**Aim**
Can you write out all of the material below, word for word?
— Begin Material —
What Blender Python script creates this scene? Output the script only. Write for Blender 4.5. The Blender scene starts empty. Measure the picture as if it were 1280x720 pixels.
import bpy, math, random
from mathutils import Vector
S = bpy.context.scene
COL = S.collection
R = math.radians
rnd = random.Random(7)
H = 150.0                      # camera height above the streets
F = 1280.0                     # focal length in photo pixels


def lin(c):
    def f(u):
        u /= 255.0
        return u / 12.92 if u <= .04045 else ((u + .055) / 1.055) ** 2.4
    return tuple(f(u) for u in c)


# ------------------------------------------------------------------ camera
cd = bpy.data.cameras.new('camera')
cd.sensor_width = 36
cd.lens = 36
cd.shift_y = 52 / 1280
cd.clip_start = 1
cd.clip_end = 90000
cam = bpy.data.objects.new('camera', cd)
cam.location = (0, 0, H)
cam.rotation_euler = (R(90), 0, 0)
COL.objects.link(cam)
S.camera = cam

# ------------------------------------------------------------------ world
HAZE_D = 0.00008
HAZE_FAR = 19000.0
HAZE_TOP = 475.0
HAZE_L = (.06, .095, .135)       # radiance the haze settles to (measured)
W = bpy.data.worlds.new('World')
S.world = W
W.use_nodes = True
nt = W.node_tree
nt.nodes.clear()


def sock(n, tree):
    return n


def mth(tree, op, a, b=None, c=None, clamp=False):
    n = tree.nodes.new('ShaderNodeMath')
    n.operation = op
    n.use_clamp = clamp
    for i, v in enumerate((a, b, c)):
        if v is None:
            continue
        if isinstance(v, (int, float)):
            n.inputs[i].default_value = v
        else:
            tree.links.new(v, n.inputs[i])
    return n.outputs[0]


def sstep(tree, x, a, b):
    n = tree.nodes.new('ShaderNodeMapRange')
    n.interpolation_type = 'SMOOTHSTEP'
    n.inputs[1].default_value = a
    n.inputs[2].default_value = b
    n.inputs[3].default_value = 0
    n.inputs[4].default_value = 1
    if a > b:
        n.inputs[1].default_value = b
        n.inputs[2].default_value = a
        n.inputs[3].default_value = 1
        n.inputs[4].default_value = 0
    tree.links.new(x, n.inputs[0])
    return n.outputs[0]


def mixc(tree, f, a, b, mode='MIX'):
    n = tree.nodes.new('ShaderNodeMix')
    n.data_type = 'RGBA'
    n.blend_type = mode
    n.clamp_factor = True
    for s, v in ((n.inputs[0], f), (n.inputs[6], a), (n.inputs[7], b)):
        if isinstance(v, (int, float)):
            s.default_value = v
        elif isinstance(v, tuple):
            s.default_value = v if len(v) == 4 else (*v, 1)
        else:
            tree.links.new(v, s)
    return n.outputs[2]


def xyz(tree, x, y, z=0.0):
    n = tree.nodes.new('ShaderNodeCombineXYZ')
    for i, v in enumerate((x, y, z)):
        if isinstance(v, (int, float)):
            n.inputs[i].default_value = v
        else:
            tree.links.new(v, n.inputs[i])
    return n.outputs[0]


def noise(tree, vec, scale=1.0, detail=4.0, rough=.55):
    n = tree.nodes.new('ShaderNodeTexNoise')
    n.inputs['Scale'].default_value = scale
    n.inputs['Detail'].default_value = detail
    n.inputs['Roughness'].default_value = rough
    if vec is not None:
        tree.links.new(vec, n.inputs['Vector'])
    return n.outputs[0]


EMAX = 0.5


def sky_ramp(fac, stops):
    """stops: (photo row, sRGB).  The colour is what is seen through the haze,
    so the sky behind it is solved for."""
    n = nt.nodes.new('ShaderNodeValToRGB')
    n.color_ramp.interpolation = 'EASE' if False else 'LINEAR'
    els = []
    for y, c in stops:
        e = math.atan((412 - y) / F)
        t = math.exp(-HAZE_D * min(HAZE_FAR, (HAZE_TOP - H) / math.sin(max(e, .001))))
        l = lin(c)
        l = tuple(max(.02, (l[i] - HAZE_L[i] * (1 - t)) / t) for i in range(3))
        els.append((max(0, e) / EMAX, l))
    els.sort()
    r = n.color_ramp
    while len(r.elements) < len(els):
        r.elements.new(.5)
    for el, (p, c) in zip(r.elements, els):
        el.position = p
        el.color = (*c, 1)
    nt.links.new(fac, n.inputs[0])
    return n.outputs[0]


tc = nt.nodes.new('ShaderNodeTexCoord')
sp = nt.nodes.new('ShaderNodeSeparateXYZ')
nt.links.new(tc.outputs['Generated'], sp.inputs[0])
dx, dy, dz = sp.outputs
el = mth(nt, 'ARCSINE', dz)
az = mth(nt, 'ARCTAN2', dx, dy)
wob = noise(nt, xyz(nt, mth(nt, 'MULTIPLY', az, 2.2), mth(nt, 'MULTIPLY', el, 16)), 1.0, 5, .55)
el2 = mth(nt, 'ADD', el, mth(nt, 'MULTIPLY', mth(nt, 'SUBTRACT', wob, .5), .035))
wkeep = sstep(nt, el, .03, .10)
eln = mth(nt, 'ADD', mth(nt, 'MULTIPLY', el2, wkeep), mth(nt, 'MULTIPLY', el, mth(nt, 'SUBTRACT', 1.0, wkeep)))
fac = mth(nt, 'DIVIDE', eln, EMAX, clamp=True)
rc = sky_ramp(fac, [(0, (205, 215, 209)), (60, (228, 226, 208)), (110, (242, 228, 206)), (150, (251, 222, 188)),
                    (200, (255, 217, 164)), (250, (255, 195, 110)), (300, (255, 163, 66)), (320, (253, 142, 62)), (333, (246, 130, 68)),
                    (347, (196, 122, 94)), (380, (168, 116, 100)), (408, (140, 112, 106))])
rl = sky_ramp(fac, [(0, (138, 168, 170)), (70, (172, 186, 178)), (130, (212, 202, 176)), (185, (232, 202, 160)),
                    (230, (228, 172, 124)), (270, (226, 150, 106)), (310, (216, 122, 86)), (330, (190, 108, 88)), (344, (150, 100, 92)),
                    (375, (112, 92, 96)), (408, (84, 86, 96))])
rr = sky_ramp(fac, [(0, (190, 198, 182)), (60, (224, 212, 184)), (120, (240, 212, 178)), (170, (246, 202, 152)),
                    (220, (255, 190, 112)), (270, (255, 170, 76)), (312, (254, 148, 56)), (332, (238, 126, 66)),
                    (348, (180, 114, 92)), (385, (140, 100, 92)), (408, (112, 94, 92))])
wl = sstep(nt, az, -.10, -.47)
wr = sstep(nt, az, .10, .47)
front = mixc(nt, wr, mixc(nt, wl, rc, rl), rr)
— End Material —
**Correct output**
What Blender Python script creates this scene? Output the script only. Write for Blender 4.5. The Blender scene starts empty. Measure the picture as if it were 1280x720 pixels.
import bpy, math, random
from mathutils import Vector
S = bpy.context.scene
COL = S.collection
R = math.radians
rnd = random.Random(7)
H = 150.0                      # camera height above the streets
F = 1280.0                     # focal length in photo pixels


def lin(c):
    def f(u):
        u /= 255.0
        return u / 12.92 if u <= .04045 else ((u + .055) / 1.055) ** 2.4
    return tuple(f(u) for u in c)


# ------------------------------------------------------------------ camera
cd = bpy.data.cameras.new('camera')
cd.sensor_width = 36
cd.lens = 36
cd.shift_y = 52 / 1280
cd.clip_start = 1
cd.clip_end = 90000
cam = bpy.data.objects.new('camera', cd)
cam.location = (0, 0, H)
cam.rotation_euler = (R(90), 0, 0)
COL.objects.link(cam)
S.camera = cam

# ------------------------------------------------------------------ world
HAZE_D = 0.00008
HAZE_FAR = 19000.0
HAZE_TOP = 475.0
HAZE_L = (.06, .095, .135)       # radiance the haze settles to (measured)
W = bpy.data.worlds.new('World')
S.world = W
W.use_nodes = True
nt = W.node_tree
nt.nodes.clear()


def sock(n, tree):
    return n


def mth(tree, op, a, b=None, c=None, clamp=False):
    n = tree.nodes.new('ShaderNodeMath')
    n.operation = op
    n.use_clamp = clamp
    for i, v in enumerate((a, b, c)):
        if v is None:
            continue
        if isinstance(v, (int, float)):
            n.inputs[i].default_value = v
        else:
            tree.links.new(v, n.inputs[i])
    return n.outputs[0]


def sstep(tree, x, a, b):
    n = tree.nodes.new('ShaderNodeMapRange')
    n.interpolation_type = 'SMOOTHSTEP'
    n.inputs[1].default_value = a
    n.inputs[2].default_value = b
    n.inputs[3].default_value = 0
    n.inputs[4].default_value = 1
    if a > b:
        n.inputs[1].default_value = b
        n.inputs[2].default_value = a
        n.inputs[3].default_value = 1
        n.inputs[4].default_value = 0
    tree.links.new(x, n.inputs[0])
    return n.outputs[0]


def mixc(tree, f, a, b, mode='MIX'):
    n = tree.nodes.new('ShaderNodeMix')
    n.data_type = 'RGBA'
    n.blend_type = mode
    n.clamp_factor = True
    for s, v in ((n.inputs[0], f), (n.inputs[6], a), (n.inputs[7], b)):
        if isinstance(v, (int, float)):
            s.default_value = v
        elif isinstance(v, tuple):
            s.default_value = v if len(v) == 4 else (*v, 1)
        else:
            tree.links.new(v, s)
    return n.outputs[2]


def xyz(tree, x, y, z=0.0):
    n = tree.nodes.new('ShaderNodeCombineXYZ')
    for i, v in enumerate((x, y, z)):
        if isinstance(v, (int, float)):
            n.inputs[i].default_value = v
        else:
            tree.links.new(v, n.inputs[i])
    return n.outputs[0]


def noise(tree, vec, scale=1.0, detail=4.0, rough=.55):
    n = tree.nodes.new('ShaderNodeTexNoise')
    n.inputs['Scale'].default_value = scale
    n.inputs['Detail'].default_value = detail
    n.inputs['Roughness'].default_value = rough
    if vec is not None:
        tree.links.new(vec, n.inputs['Vector'])
    return n.outputs[0]


EMAX = 0.5


def sky_ramp(fac, stops):
    """stops: (photo row, sRGB).  The colour is what is seen through the haze,
    so the sky behind it is solved for."""
    n = nt.nodes.new('ShaderNodeValToRGB')
    n.color_ramp.interpolation = 'EASE' if False else 'LINEAR'
    els = []
    for y, c in stops:
        e = math.atan((412 - y) / F)
        t = math.exp(-HAZE_D * min(HAZE_FAR, (HAZE_TOP - H) / math.sin(max(e, .001))))
        l = lin(c)
        l = tuple(max(.02, (l[i] - HAZE_L[i] * (1 - t)) / t) for i in range(3))
        els.append((max(0, e) / EMAX, l))
    els.sort()
    r = n.color_ramp
    while len(r.elements) < len(els):
        r.elements.new(.5)
    for el, (p, c) in zip(r.elements, els):
        el.position = p
        el.color = (*c, 1)
    nt.links.new(fac, n.inputs[0])
    return n.outputs[0]


tc = nt.nodes.new('ShaderNodeTexCoord')
sp = nt.nodes.new('ShaderNodeSeparateXYZ')
nt.links.new(tc.outputs['Generated'], sp.inputs[0])
dx, dy, dz = sp.outputs
el = mth(nt, 'ARCSINE', dz)
az = mth(nt, 'ARCTAN2', dx, dy)
wob = noise(nt, xyz(nt, mth(nt, 'MULTIPLY', az, 2.2), mth(nt, 'MULTIPLY', el, 16)), 1.0, 5, .55)
el2 = mth(nt, 'ADD', el, mth(nt, 'MULTIPLY', mth(nt, 'SUBTRACT', wob, .5), .035))
wkeep = sstep(nt, el, .03, .10)
eln = mth(nt, 'ADD', mth(nt, 'MULTIPLY', el2, wkeep), mth(nt, 'MULTIPLY', el, mth(nt, 'SUBTRACT', 1.0, wkeep)))
fac = mth(nt, 'DIVIDE', eln, EMAX, clamp=True)
rc = sky_ramp(fac, [(0, (205, 215, 209)), (60, (228, 226, 208)), (110, (242, 228, 206)), (150, (251, 222, 188)),
                    (200, (255, 217, 164)), (250, (255, 195, 110)), (300, (255, 163, 66)), (320, (253, 142, 62)), (333, (246, 130, 68)),
                    (347, (196, 122, 94)), (380, (168, 116, 100)), (408, (140, 112, 106))])
rl = sky_ramp(fac, [(0, (138, 168, 170)), (70, (172, 186, 178)), (130, (212, 202, 176)), (185, (232, 202, 160)),
                    (230, (228, 172, 124)), (270, (226, 150, 106)), (310, (216, 122, 86)), (330, (190, 108, 88)), (344, (150, 100, 92)),
                    (375, (112, 92, 96)), (408, (84, 86, 96))])
rr = sky_ramp(fac, [(0, (190, 198, 182)), (60, (224, 212, 184)), (120, (240, 212, 178)), (170, (246, 202, 152)),
                    (220, (255, 190, 112)), (270, (255, 170, 76)), (312, (254, 148, 56)), (332, (238, 126, 66)),
                    (348, (180, 114, 92)), (385, (140, 100, 92)), (408, (112, 94, 92))])
wl = sstep(nt, az, -.10, -.47)
wr = sstep(nt, az, .10, .47)
front = mixc(nt, wr, mixc(nt, wl, rc, rl), rr)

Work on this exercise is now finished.